**Description of the task**
Repeat every line exactly, keeping the pictures out of the copy.

**Provided data**
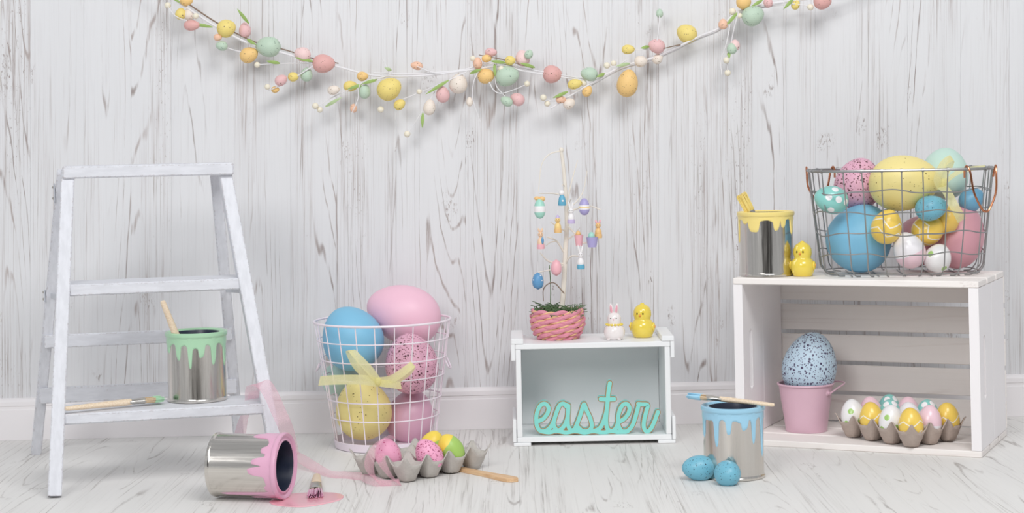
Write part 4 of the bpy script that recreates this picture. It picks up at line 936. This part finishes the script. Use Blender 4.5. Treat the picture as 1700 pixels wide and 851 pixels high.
t, s = orn('bunny_ornament', 'peach bunny ornament holding a blue scarf at the left of the little tree', 897.5, 397); bunny(t, s, 'pink', 'peach', h=1.15, ears=False); obj('scarf', G().ball((3*s, -5*s, -2*s), 3*s, 10, (.8, .5, 2)), O['dblue'], t)
for q in (-1, 1): obj('ear', G().egg((q*2.4*s, 0, 15*s), 2*s, 4*s, (q*.3, 0, 1), 10), O['peach'], t)
t, s = orn('egg_ornament', 'pink egg ornament hanging low beside the little tree trunk', 923.5, 444); oe(t, s, 9, 14, [O['pink']], [(-1, 1)]); hang(t, s, 14*s, 18)
t, s = orn('egg_ornament', 'deep blue egg ornament with white dots, lowest on the little tree', 893, 466); oe(t, s, 9.5, 14.5, [O['dblue']], [(-1, 1)]); hang(t, s, 14*s, 18)
for a, z in ((-.9, 2), (.8, 1), (0, -8), (-.1, 6), (.5, 9)): obj('dot', G().ball((math.sin(a)*8.6*s, -math.cos(a)*8.6*s*(1-abs(z)/22), z*s), 1.5*s, 8), O['white'], t)
def pail(t, s, m1, m2, w=9, h=18):
    obj('pail', G().lathe([(0, -h*.5*s), (w*.7*s, -h*.5*s), (w*s, h*.42*s), (w*.88*s, h*.42*s), (w*.7*s, h*.2*s), (0, h*.2*s)], 22), m1, t); obj('egg', G().egg((-1*s, 0, h*.5*s), w*.6*s, w*.75*s, n=14), m2, t); hang(t, s, h*.5*s+w*.6*s, 14)
t, s = orn('pail_ornament', 'tiny pink pail ornament with an orange egg on the little tree', 961, 398, -.02); pail(t, s, O['pink'], O['orange'], 7.5, 20)
t, s = orn('pail_ornament', 'tiny purple pail ornament with a teal egg on the little tree', 983, 401, -.036); pail(t, s, O['purple'], O['teal'], 10, 18)
t, s = orn('bunny_ornament', 'orange bunny ornament at the far right of the little tree', 993, 381, -.022); bunny(t, s, 'orange', 'orange', ears=False)
for q in (-1, 1): obj('ear', G().egg((q*3*s, 0, 13*s), 1.8*s, 4*s, (q*.4, 0, 1), 10), O['pink'], t)
t, s = orn('bunny_ornament', 'white long-eared bunny ornament on a blue base, low on the little tree', 964, 431, -.036); bunny(t, s, 'blue', 'white', h=1.1)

**Result for this exercise**
Write part 4 of the bpy script that recreates this picture. It picks up at line 936. This part finishes the script. Use Blender 4.5. Treat the picture as 1700 pixels wide and 851 pixels high.
t, s = orn('bunny_ornament', 'peach bunny ornament holding a blue scarf at the left of the little tree', 897.5, 397); bunny(t, s, 'pink', 'peach', h=1.15, ears=False); obj('scarf', G().ball((3*s, -5*s, -2*s), 3*s, 10, (.8, .5, 2)), O['dblue'], t)
for q in (-1, 1): obj('ear', G().egg((q*2.4*s, 0, 15*s), 2*s, 4*s, (q*.3, 0, 1), 10), O['peach'], t)
t, s = orn('egg_ornament', 'pink egg ornament hanging low beside the little tree trunk', 923.5, 444); oe(t, s, 9, 14, [O['pink']], [(-1, 1)]); hang(t, s, 14*s, 18)
t, s = orn('egg_ornament', 'deep blue egg ornament with white dots, lowest on the little tree', 893, 466); oe(t, s, 9.5, 14.5, [O['dblue']], [(-1, 1)]); hang(t, s, 14*s, 18)
for a, z in ((-.9, 2), (.8, 1), (0, -8), (-.1, 6), (.5, 9)): obj('dot', G().ball((math.sin(a)*8.6*s, -math.cos(a)*8.6*s*(1-abs(z)/22), z*s), 1.5*s, 8), O['white'], t)
def pail(t, s, m1, m2, w=9, h=18):
    obj('pail', G().lathe([(0, -h*.5*s), (w*.7*s, -h*.5*s), (w*s, h*.42*s), (w*.88*s, h*.42*s), (w*.7*s, h*.2*s), (0, h*.2*s)], 22), m1, t); obj('egg', G().egg((-1*s, 0, h*.5*s), w*.6*s, w*.75*s, n=14), m2, t); hang(t, s, h*.5*s+w*.6*s, 14)
t, s = orn('pail_ornament', 'tiny pink pail ornament with an orange egg on the little tree', 961, 398, -.02); pail(t, s, O['pink'], O['orange'], 7.5, 20)
t, s = orn('pail_ornament', 'tiny purple pail ornament with a teal egg on the little tree', 983, 401, -.036); pail(t, s, O['purple'], O['teal'], 10, 18)
t, s = orn('bunny_ornament', 'orange bunny ornament at the far right of the little tree', 993, 381, -.022); bunny(t, s, 'orange', 'orange', ears=False)
for q in (-1, 1): obj('ear', G().egg((q*3*s, 0, 13*s), 1.8*s, 4*s, (q*.4, 0, 1), 10), O['pink'], t)
t, s = orn('bunny_ornament', 'white long-eared bunny ornament on a blue base, low on the little tree', 964, 431, -.036); bunny(t, s, 'blue', 'white', h=1.1)